The growers’ great awakening. Founded in 1937 by Ayodhya Prasad, Kisan turned scattered cane farmers into a negotiating force.

Key Facts

Founded

27 Nov 1937, western cane belt (Ba–Lautoka). Grass-roots launch in shed meetings and bazaar halls.

Organiser

Ayodhya Prasad (ex-teacher). Built village-to-shed committees, trained delegates, ran price meetings.

Strategy

“Don’t plant without a contract” (1939–40); use food/alternative crops to pressure CSR; insist on formula transparency and arrears review.

Politics

Backed B. D. Lakshman for the Legislative Council (elected 1940), linking farm demands to constitutional debate.

Flashpoint

1943 strike: Kisan opposed a full stoppage; split with the newly formed Maha Sangh hardened.

Legacy

Standardised farmer representation: shed committees, elected delegates, price formula literacy—adopted by later unions and parties.

Founding & key people

Kisan Sangh emerged from a season of mass meetings in Ba and Lautoka where growers dissected cane prices, transport fees and mill deductions.
Ayodhya Prasad coordinated a network of shed committees so each gang elected its own delegates.
In 1940, the union supported B. D. Lakshman to the Legislative Council, creating a channel from farm gate to the colony’s law-making arena.

Why it mattered

Kisan’s innovation was education: price formulas were taught, contracts were read aloud, and growers rehearsed how to negotiate as a bloc.
This changed bargaining from complaint to structured talks—food cropping and staged boycotts were used to reduce reliance on CSR planting cycles.

Flashpoints & campaigns

  • 1939–40: “Don’t plant without a contract”—farmers pivoted to food crops to compel CSR negotiations.
  • 1940: Partial concessions on the cane contract; election of B. D. Lakshman strengthened political leverage.
  • 1943: Split with Maha Sangh over strike tactics; Kisan argued for staged pressure instead of a blanket stoppage.
  • 1950s–60s: Continued participation in price reviews and constitutional dialogue, even as rival farmer bodies rose.

Today

Organisational influence has waned as new federations and parties emerged, but Kisan’s methods—committee elections, contract literacy, and crop-switch leverage—remain the template for farmer representation.

Legacy

A school for Indo-Fijian leadership: many who learned finance, meeting procedure and public speaking in shed committees later moved into municipal boards, cooperatives and Parliament.

Timeline

Milestones

1937

Kisan Sangh founded (27 Nov).
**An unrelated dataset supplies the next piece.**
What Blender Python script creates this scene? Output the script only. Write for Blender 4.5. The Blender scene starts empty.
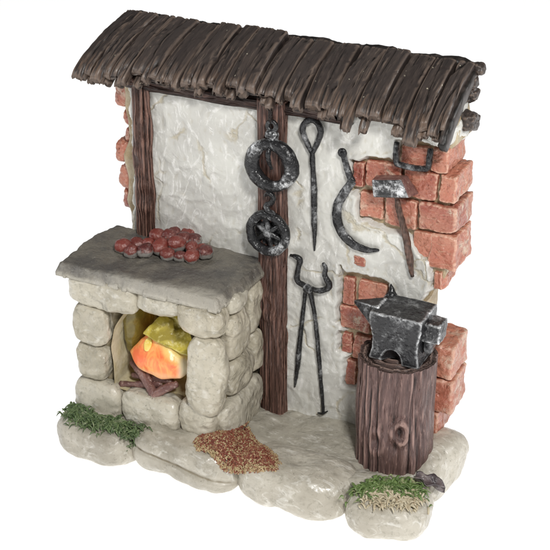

Shed committees formed across the west.

1939–40

“Don’t plant without a contract” campaign; food-crop pivot forces talks with CSR.

1940

Contract concessions won; B. D. Lakshman elected to the Legislative Council with union backing.

1943

Union split over strike tactics; Maha Sangh favours stoppage, Kisan opposes.

1950s–60s

Kisan participates in subsequent contract cycles and constitutional debates.